She wrote the Declaration of the Rights of Woman during the French Revolution — then was guillotined by the very revolution she helped inspire.
Olympe de Gouges (1748–1793) was a French playwright and political activist who rose from an unwanted provincial marriage to become one of Paris's most provocative voices. Born Marie Gouze, she reinvented herself entirely after her husband's death, moving to Paris and forcing her plays onto the stage of the Comédie-Française against fierce opposition.
She was one of France's earliest public opponents of slavery — years before the Revolution.
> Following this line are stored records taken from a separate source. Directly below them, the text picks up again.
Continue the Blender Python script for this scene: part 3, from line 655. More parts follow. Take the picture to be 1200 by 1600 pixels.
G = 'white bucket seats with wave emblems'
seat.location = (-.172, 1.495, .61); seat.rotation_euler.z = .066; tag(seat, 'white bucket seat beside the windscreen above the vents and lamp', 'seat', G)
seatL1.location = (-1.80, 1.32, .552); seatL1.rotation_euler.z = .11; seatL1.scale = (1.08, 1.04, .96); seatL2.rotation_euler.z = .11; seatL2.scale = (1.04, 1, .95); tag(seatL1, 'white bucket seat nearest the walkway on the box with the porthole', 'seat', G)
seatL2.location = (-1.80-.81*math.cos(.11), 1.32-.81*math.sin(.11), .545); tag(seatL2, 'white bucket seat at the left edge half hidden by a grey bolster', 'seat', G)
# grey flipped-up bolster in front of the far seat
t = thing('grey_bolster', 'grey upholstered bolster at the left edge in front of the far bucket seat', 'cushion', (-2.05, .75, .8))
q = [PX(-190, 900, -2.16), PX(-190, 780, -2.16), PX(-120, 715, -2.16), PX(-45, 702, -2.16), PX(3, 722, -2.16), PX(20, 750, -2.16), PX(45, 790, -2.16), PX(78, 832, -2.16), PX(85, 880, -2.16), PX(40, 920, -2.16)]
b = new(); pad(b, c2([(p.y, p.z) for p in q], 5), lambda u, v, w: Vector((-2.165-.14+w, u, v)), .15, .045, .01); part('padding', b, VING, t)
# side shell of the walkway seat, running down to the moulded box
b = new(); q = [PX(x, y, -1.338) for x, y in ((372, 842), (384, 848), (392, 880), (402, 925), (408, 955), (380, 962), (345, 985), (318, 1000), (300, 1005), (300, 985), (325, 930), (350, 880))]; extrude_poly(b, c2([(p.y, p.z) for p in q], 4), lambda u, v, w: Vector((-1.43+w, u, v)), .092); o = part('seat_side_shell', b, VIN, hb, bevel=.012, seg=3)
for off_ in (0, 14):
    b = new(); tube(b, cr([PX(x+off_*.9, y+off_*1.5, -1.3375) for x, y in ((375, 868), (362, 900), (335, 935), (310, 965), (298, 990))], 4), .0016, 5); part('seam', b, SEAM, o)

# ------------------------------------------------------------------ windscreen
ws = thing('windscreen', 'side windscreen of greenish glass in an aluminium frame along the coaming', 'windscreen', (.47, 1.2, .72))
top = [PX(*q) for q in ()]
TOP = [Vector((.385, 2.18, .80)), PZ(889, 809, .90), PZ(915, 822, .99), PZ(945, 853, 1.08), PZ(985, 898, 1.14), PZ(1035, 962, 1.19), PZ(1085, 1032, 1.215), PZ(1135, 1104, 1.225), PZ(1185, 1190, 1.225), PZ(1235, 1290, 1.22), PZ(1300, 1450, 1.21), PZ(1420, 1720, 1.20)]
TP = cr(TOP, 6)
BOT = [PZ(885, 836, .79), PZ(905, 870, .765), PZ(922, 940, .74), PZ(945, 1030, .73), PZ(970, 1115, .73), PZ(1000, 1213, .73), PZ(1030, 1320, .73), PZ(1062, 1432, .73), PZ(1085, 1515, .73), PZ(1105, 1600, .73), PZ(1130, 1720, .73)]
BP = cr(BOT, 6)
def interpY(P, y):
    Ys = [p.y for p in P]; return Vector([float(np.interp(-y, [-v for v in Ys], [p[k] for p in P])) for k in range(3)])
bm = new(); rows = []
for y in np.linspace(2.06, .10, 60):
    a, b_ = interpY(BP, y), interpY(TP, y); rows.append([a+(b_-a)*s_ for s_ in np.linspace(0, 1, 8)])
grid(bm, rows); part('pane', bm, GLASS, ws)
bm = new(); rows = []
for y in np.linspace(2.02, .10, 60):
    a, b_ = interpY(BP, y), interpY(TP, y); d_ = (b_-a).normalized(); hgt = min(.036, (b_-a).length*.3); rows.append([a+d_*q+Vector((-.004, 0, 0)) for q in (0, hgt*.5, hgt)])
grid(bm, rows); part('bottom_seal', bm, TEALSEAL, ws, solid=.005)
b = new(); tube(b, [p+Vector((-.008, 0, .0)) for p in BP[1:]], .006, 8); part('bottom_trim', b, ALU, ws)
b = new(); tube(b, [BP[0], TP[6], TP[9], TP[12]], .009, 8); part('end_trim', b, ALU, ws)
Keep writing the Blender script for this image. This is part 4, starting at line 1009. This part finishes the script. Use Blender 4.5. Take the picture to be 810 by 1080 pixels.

Her 1785 play L'Esclavage des Noirs, the first French play written from the perspective of an enslaved person, was so threatening to the slave trade lobby that they paid audiences to heckle it off the stage. She sued and forced the theater to perform it anyway.
In 1791, when the new French Constitution granted rights exclusively to men, de Gouges published her Declaration of the Rights of Woman and of the Female Citizen. It mirrored the famous Declaration of the Rights of Man article by article, demanding equal legal and political rights for women. Her most quoted line: 'A woman has the right to mount the scaffold. She must possess equally the right to mount the speaker's platform.'
De Gouges opposed the execution of King Louis XVI — not because she was royalist, but because she opposed the death penalty. She even offered to defend him at trial. This alienated the radical Jacobins, who increasingly viewed her as an enemy. When she published a pamphlet demanding a public vote on the form of France's future government, she was arrested.
She was tried without a lawyer — the judge ruled she was too capable of defending herself to need one. On November 3, 1793, she was guillotined. Her execution was immediately used as a public warning to other politically active women, with officials in Paris specifically citing her name to caution women to return to their domestic roles. She was largely forgotten for nearly two centuries until rediscovered in the 1980s.